>>>

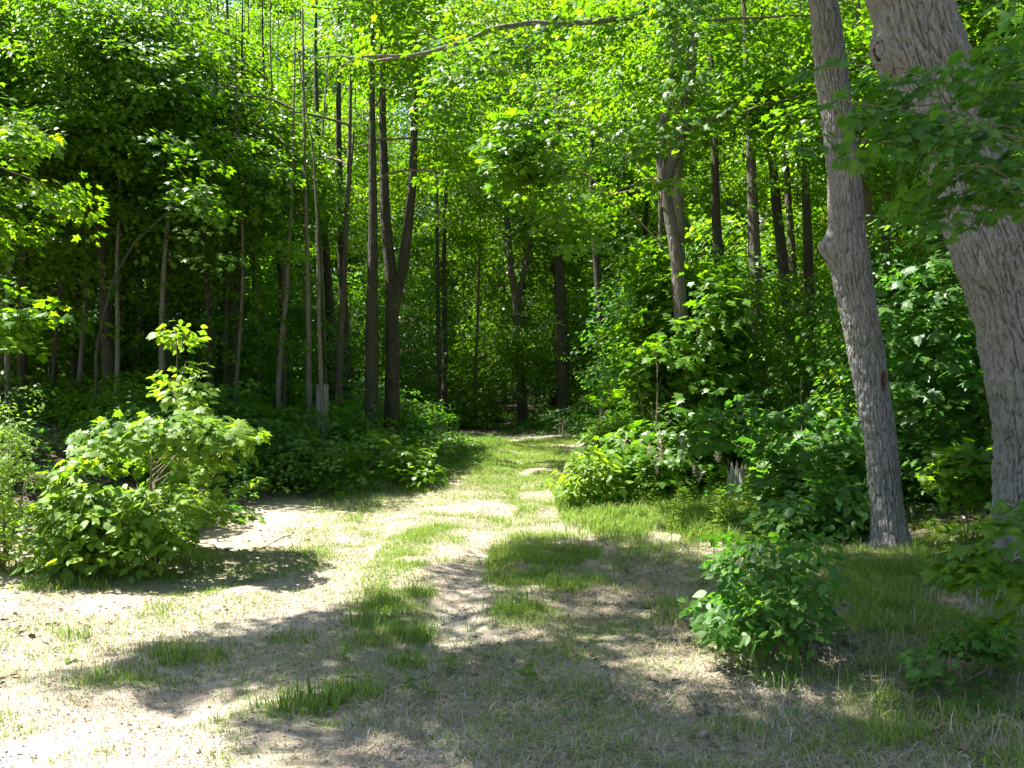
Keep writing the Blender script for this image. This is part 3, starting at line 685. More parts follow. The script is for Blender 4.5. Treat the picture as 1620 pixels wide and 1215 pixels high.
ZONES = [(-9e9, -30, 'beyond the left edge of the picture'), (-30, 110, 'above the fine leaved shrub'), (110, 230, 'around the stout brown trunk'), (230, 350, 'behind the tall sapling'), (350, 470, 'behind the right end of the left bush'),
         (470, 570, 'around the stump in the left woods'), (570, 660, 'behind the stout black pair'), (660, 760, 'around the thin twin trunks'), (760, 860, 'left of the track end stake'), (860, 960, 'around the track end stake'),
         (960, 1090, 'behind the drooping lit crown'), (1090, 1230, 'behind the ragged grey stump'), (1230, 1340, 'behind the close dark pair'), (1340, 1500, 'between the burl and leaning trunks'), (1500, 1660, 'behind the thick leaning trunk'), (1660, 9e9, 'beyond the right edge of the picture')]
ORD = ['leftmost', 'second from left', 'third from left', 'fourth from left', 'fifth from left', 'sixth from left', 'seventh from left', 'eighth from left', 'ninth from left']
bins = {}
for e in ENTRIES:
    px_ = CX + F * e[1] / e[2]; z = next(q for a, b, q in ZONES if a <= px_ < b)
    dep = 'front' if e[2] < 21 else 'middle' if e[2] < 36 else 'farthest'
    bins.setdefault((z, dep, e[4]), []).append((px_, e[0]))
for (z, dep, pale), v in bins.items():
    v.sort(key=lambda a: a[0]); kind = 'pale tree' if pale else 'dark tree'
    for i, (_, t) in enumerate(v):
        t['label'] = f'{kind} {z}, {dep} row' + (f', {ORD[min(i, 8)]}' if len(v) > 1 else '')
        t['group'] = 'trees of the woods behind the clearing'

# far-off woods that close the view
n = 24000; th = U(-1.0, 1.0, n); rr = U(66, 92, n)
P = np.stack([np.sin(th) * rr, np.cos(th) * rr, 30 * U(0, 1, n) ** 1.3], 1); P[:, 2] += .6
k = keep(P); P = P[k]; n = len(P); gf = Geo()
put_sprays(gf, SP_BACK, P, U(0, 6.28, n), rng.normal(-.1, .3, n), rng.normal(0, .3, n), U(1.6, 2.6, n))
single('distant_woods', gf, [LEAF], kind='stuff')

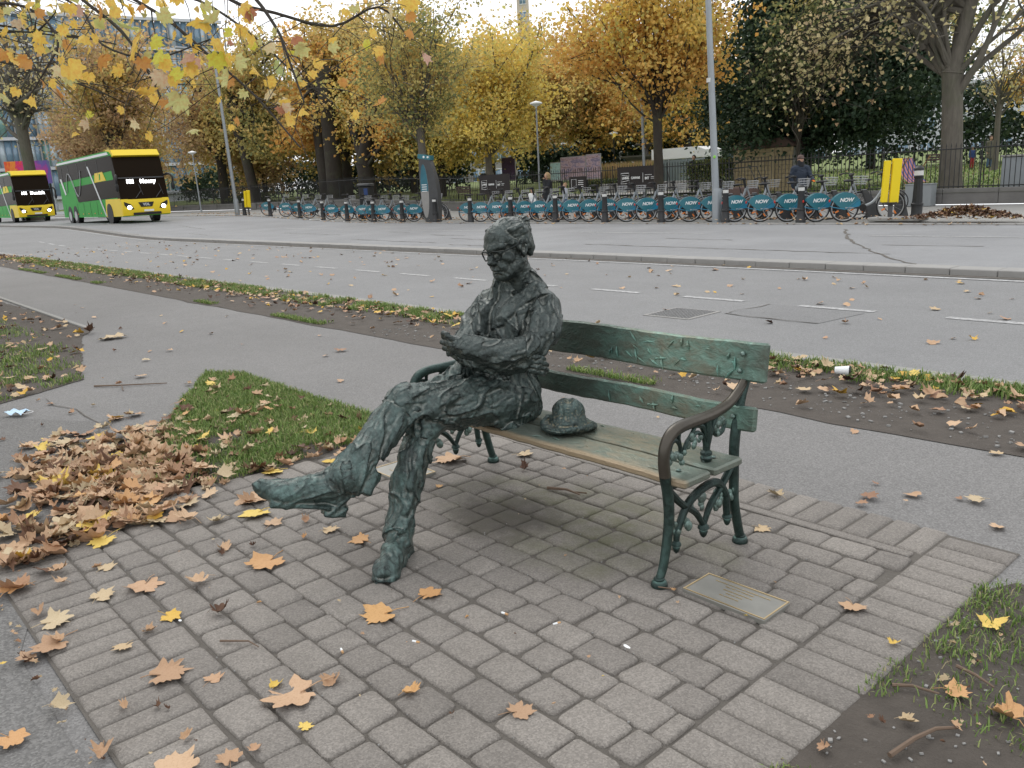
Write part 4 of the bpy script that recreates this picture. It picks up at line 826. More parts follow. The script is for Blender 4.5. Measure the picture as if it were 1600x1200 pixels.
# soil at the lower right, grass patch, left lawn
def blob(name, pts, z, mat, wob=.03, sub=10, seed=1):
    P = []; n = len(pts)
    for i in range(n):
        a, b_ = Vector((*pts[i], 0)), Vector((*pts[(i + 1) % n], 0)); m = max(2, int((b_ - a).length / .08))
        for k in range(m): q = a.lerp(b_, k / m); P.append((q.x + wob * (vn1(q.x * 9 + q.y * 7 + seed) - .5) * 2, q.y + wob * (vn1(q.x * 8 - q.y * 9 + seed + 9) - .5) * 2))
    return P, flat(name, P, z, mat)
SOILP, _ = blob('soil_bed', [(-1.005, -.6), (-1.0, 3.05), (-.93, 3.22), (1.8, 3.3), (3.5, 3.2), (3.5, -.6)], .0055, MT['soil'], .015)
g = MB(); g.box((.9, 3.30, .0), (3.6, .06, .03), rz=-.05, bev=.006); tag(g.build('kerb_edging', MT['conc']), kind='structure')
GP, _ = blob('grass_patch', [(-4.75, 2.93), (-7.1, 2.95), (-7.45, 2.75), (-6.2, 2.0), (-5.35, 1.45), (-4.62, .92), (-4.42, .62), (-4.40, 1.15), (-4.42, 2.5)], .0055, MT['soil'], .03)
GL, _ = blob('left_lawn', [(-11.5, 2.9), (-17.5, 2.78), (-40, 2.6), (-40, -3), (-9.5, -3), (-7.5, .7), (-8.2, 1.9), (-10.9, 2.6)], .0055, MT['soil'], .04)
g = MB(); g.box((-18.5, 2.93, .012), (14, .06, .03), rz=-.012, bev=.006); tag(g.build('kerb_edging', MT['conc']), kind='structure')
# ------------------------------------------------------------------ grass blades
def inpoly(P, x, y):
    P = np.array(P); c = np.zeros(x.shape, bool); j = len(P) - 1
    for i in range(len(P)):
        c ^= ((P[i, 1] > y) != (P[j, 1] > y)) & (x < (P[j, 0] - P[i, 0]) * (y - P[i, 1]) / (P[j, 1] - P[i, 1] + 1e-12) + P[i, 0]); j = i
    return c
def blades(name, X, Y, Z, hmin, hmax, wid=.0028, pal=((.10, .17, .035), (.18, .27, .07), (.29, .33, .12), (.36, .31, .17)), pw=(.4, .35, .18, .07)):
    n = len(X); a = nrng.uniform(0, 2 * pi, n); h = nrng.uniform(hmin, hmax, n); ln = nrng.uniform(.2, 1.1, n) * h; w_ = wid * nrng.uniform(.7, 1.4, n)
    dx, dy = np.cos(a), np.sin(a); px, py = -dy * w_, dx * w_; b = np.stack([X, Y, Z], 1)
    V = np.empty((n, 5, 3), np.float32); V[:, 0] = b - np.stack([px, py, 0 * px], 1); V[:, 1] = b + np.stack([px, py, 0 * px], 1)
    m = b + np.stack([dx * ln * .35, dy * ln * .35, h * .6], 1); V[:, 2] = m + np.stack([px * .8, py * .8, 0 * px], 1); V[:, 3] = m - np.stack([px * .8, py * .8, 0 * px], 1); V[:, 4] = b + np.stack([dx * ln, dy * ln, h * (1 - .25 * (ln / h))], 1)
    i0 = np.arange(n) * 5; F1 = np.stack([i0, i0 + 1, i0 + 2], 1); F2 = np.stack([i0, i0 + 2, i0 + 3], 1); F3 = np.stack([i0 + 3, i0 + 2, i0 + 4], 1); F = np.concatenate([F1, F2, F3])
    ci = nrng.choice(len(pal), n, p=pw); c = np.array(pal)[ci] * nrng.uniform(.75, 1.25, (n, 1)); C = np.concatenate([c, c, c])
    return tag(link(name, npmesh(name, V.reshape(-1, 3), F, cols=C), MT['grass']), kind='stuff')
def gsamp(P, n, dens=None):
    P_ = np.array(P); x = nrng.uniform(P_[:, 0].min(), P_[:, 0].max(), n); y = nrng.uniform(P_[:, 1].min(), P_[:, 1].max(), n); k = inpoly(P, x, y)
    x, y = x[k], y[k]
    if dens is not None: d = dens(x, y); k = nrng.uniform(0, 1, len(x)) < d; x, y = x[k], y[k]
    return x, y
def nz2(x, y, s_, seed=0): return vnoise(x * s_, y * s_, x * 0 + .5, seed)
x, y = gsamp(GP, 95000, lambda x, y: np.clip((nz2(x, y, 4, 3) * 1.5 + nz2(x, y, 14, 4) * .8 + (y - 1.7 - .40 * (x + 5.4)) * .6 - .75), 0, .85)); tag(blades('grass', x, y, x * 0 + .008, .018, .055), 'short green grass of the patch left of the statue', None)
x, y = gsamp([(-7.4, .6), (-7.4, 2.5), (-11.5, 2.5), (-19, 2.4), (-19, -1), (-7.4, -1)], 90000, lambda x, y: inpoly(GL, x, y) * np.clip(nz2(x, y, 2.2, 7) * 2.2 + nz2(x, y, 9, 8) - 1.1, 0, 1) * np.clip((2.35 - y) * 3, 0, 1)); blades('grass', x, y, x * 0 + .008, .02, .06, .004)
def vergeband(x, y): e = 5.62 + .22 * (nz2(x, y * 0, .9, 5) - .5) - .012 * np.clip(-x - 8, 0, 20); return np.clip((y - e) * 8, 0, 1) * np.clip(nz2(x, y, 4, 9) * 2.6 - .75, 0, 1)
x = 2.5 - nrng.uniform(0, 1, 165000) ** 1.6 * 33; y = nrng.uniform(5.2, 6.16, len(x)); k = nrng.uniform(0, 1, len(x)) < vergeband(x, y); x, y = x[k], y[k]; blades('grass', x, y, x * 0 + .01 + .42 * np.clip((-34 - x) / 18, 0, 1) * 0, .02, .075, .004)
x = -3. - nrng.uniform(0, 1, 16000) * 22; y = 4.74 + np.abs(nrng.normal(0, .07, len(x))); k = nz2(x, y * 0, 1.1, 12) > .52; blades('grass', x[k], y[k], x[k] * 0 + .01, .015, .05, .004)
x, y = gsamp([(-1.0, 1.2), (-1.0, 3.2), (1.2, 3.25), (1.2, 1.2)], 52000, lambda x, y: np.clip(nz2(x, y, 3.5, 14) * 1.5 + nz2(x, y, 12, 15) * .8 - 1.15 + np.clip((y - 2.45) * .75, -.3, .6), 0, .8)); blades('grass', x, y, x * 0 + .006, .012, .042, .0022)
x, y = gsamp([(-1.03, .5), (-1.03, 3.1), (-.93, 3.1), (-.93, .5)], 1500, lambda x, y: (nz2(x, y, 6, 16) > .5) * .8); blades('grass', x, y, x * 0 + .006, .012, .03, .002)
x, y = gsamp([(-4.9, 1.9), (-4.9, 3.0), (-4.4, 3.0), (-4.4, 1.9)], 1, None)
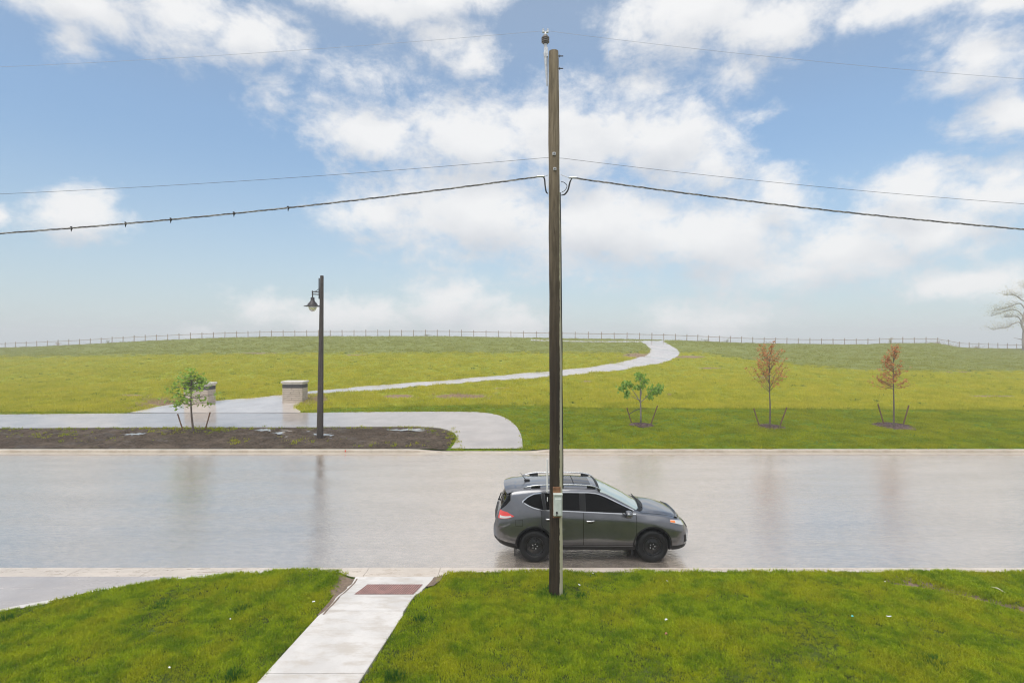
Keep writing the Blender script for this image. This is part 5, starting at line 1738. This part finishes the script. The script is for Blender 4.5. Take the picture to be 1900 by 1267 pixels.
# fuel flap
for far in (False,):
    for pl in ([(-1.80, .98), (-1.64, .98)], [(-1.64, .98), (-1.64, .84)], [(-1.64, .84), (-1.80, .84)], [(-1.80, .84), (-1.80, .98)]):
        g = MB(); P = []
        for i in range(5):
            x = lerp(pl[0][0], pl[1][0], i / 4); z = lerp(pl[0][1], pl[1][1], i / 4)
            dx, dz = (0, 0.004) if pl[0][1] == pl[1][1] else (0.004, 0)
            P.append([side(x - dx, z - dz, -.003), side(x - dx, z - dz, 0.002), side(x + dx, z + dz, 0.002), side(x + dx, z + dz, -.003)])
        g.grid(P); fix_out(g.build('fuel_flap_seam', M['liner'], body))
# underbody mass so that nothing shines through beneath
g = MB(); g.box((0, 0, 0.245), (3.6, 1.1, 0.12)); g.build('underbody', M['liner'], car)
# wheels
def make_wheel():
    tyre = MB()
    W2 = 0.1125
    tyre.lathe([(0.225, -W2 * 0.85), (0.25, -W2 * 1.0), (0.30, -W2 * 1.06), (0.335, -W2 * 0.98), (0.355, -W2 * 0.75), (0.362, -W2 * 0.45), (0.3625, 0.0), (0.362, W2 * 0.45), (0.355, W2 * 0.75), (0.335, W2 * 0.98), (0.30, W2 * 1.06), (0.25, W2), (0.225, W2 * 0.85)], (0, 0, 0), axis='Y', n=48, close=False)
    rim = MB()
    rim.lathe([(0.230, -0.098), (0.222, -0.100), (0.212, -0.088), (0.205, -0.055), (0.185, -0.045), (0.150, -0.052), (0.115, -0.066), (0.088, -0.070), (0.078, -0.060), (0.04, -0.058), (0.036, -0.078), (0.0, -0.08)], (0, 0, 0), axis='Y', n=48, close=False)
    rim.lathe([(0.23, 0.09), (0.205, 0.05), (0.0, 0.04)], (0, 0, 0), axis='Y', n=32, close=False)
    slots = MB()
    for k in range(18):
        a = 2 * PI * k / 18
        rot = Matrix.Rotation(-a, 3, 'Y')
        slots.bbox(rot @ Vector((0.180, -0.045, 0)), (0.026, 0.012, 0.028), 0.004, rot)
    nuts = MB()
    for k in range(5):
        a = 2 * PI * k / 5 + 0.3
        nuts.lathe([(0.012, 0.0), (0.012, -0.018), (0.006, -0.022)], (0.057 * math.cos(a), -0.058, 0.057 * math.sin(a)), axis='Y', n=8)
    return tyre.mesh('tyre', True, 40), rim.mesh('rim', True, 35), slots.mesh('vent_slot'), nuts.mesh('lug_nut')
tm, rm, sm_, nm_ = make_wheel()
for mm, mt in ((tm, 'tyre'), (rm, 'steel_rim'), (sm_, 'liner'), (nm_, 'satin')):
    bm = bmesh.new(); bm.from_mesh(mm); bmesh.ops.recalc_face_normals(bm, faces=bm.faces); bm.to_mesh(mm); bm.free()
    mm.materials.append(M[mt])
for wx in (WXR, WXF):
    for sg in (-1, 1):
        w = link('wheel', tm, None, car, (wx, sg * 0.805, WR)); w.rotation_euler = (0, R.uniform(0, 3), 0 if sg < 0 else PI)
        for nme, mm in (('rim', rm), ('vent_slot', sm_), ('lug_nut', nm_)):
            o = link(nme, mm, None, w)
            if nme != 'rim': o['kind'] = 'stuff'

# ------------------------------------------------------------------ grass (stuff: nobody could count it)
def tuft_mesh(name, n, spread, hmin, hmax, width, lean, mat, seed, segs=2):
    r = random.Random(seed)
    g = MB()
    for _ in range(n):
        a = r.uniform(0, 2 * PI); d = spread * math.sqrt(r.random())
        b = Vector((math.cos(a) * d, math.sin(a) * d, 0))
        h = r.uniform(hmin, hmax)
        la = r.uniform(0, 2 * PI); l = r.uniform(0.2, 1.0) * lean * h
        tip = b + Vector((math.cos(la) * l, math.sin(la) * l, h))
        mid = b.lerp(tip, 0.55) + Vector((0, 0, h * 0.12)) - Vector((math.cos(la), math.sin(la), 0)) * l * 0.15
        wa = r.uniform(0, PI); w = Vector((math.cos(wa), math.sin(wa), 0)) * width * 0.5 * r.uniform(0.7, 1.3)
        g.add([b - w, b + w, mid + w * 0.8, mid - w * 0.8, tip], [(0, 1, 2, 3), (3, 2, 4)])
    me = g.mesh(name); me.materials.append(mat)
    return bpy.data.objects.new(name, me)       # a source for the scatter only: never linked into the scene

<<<

Exercise objective = Check each line above for the word "More" and copy the ones that have it.

Finished task =
Keep writing the Blender script for this image. This is part 3, starting at line 685. More parts follow. The script is for Blender 4.5. Treat the picture as 1620 pixels wide and 1215 pixels high.
Write part 4 of the bpy script that recreates this picture. It picks up at line 826. More parts follow. The script is for Blender 4.5. Measure the picture as if it were 1600x1200 pixels.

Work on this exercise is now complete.